Gigante USA is a division of Mexico’s third-largest retailer, Grupo Gigante, which operates about 270 stores. (Gigante had wanted to open eight units annually in the U.S., but a decline in sales in Mexico slowed its expansion plans.)

Forest City’s investment partners in Hispanic Retail, which include the California State Teachers’ Retirement System, have injected $100 million to pursue development in markets with a 40 percent Hispanic population within a one-mile radius over the next 24 months. There is some flexibility on these criteria too. The Sacramento area, for example, has a significant Hispanic population, but it is more spread out geographically. Still, Hispanic Retail is looking for opportunities there.

The group has about 15 projects in the pipeline. Hispanic Retail’s centers are not likely to exceed 175,000 square feet, much smaller than typical Forest City centers, and supermarkets will probably be the anchors. The smaller size limits risk and provides the opportunity to learn more about doing business in Hispanic markets, executives say. For now, Hispanic Retail is looking for opportunities in California and later could expand to Arizona.
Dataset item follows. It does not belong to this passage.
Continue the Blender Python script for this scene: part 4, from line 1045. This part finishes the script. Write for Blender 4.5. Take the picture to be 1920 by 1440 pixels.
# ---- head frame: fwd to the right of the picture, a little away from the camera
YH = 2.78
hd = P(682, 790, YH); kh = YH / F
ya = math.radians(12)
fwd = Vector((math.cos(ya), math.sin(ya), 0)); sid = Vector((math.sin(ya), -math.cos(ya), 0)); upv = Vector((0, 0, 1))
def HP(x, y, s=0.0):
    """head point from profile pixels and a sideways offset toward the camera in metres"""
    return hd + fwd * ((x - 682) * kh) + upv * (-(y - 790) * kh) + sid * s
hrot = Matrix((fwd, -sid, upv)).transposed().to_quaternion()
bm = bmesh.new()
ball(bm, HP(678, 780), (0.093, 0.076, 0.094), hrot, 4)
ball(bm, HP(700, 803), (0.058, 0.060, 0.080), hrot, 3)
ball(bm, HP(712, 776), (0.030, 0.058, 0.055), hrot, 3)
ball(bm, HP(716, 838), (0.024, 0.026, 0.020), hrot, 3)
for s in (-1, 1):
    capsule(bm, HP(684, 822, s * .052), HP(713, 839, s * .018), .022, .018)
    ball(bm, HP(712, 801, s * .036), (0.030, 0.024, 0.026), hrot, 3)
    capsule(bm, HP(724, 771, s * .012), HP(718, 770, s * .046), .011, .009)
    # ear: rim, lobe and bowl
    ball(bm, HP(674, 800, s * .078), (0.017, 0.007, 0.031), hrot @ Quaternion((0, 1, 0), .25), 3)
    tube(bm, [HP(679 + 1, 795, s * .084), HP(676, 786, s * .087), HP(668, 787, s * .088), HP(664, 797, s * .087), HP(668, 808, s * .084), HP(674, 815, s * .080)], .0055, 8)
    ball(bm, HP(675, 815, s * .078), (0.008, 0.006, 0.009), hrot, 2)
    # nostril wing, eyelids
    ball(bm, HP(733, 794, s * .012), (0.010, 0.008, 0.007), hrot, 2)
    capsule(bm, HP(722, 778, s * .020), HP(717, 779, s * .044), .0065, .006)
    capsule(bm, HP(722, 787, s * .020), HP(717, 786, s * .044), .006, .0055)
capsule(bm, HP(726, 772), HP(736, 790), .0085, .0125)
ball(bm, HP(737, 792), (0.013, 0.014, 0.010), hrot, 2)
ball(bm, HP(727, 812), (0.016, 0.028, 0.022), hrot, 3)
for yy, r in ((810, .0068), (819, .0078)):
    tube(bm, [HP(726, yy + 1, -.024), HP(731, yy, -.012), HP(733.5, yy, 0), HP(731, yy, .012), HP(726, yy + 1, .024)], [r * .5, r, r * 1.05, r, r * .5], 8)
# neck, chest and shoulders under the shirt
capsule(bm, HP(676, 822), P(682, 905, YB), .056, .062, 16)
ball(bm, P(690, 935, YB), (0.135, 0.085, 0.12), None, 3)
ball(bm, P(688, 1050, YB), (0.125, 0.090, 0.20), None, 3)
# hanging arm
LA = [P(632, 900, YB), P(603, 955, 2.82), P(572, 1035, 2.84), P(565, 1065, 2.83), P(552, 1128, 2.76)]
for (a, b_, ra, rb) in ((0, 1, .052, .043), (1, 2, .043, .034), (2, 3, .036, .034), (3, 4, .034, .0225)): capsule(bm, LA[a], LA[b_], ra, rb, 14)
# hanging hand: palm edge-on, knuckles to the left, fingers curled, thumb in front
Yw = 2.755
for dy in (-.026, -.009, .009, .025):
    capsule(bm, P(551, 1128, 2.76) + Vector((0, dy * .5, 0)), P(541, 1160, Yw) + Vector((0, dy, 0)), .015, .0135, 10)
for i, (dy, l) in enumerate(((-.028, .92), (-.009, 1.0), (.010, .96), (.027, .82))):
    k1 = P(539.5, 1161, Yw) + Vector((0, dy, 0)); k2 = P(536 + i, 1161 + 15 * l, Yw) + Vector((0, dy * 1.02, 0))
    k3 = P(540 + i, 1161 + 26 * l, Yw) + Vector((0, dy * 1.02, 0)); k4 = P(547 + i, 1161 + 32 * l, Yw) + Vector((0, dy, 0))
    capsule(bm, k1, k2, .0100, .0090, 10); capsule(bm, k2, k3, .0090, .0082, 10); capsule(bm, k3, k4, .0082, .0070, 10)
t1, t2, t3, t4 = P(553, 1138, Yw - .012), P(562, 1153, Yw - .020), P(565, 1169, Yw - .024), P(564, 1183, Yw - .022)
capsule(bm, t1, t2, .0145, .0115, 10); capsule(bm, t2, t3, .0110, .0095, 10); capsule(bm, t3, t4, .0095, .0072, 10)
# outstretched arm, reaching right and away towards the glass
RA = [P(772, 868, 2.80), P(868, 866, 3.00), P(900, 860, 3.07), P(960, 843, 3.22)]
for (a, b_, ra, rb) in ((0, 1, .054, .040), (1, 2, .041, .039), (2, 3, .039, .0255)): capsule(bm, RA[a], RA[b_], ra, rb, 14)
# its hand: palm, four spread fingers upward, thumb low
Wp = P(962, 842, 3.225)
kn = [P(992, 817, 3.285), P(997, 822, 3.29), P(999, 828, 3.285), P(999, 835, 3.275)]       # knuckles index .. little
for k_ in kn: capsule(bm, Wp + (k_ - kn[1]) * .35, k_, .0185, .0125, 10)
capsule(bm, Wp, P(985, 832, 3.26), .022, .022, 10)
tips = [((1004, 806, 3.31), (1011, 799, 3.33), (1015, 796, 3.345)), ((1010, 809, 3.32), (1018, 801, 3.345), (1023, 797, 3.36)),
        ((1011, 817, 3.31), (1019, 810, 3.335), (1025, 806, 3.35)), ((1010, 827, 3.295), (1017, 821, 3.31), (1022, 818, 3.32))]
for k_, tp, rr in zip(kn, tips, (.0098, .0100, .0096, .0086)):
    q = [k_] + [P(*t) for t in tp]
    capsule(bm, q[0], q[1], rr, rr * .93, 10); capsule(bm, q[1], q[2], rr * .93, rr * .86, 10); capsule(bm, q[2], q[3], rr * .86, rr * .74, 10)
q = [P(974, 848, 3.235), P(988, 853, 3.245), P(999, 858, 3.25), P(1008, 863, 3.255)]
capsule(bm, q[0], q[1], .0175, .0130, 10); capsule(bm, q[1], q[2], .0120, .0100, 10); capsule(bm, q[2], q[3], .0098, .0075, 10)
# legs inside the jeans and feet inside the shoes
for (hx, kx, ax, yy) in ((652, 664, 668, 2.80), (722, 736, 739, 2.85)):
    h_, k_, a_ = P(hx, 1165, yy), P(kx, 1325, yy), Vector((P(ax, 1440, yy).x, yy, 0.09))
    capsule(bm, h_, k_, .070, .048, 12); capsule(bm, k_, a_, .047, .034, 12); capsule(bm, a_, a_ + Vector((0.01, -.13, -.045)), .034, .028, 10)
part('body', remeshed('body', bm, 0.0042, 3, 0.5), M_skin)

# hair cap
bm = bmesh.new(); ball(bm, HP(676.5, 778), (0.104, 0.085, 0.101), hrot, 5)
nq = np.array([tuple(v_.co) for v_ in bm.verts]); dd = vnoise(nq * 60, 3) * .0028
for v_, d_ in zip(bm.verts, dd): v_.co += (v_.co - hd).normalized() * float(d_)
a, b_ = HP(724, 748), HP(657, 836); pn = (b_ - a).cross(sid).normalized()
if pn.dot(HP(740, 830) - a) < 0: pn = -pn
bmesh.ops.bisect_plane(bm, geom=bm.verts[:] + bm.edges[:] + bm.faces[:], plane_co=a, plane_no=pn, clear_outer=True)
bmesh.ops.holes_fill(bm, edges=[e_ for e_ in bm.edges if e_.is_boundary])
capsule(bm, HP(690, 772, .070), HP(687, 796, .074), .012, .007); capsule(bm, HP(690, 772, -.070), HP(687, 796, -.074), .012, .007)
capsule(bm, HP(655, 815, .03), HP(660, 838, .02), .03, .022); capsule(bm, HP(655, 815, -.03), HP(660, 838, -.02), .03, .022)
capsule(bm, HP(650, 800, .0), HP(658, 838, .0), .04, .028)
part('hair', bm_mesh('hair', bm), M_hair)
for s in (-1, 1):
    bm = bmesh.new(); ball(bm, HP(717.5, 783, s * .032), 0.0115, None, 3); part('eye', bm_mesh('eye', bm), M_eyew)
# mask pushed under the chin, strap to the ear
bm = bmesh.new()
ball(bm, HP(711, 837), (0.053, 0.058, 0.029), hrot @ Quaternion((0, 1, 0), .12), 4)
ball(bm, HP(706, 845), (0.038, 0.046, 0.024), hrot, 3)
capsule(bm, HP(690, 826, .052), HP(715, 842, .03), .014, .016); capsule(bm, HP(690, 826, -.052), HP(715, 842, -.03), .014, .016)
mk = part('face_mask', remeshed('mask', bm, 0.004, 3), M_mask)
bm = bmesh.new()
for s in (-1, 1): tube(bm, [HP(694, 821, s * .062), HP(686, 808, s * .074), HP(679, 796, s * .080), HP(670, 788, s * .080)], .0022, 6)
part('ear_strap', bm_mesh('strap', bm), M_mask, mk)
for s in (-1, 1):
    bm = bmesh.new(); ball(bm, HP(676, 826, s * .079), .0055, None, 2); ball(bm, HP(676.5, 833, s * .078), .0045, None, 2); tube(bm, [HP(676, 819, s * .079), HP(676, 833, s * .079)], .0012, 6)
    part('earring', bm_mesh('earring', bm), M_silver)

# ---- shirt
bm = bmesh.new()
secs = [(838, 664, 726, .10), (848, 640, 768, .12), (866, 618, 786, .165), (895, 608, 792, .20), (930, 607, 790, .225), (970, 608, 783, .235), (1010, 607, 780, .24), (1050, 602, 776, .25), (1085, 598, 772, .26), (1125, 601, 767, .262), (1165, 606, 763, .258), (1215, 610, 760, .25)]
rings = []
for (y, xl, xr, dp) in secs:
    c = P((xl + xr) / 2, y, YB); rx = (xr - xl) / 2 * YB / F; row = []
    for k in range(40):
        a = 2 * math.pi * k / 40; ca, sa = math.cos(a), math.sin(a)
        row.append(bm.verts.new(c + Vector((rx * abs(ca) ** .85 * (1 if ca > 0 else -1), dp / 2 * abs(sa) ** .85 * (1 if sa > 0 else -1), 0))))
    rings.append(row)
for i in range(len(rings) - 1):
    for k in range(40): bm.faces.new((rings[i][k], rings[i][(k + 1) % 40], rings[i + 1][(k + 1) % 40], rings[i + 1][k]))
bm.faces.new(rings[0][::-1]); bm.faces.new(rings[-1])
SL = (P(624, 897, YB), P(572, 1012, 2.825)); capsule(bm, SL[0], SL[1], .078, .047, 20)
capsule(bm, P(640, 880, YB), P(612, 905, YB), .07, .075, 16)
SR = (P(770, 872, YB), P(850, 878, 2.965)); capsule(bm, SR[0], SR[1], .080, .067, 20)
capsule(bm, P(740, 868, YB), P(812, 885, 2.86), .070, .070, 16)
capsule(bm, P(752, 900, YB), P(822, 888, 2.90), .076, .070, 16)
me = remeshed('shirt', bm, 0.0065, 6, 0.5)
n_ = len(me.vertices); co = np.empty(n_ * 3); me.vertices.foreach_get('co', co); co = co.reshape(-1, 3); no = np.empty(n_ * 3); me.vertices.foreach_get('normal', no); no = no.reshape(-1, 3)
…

But the Hispanic population is growing in more than just the border states, Prosper says. Rising home prices in the traditional markets, such as Los Angeles and Houston, have led Hispanic immigrants to move inland to the Midwest, including such states as Indiana. That means that all developers should be looking at this market.

“The best way to integrate the Hispanic shoppers and preferences into malls is to find the chain that attracts Hispanics — ones with a lower price point and a more family orientation,” Prosper said.

But as with all centers, Hispanic Retail will have to adapt to each individual community. That’s something executives say they have succeeded in doing at Hollywood Park Marketplace, which caters to consumers that want a little bit of their homeland, while not rejecting the best of their new home. “It was really exciting to see the community’s reaction,” Friedman said. “People had tears in their eyes.”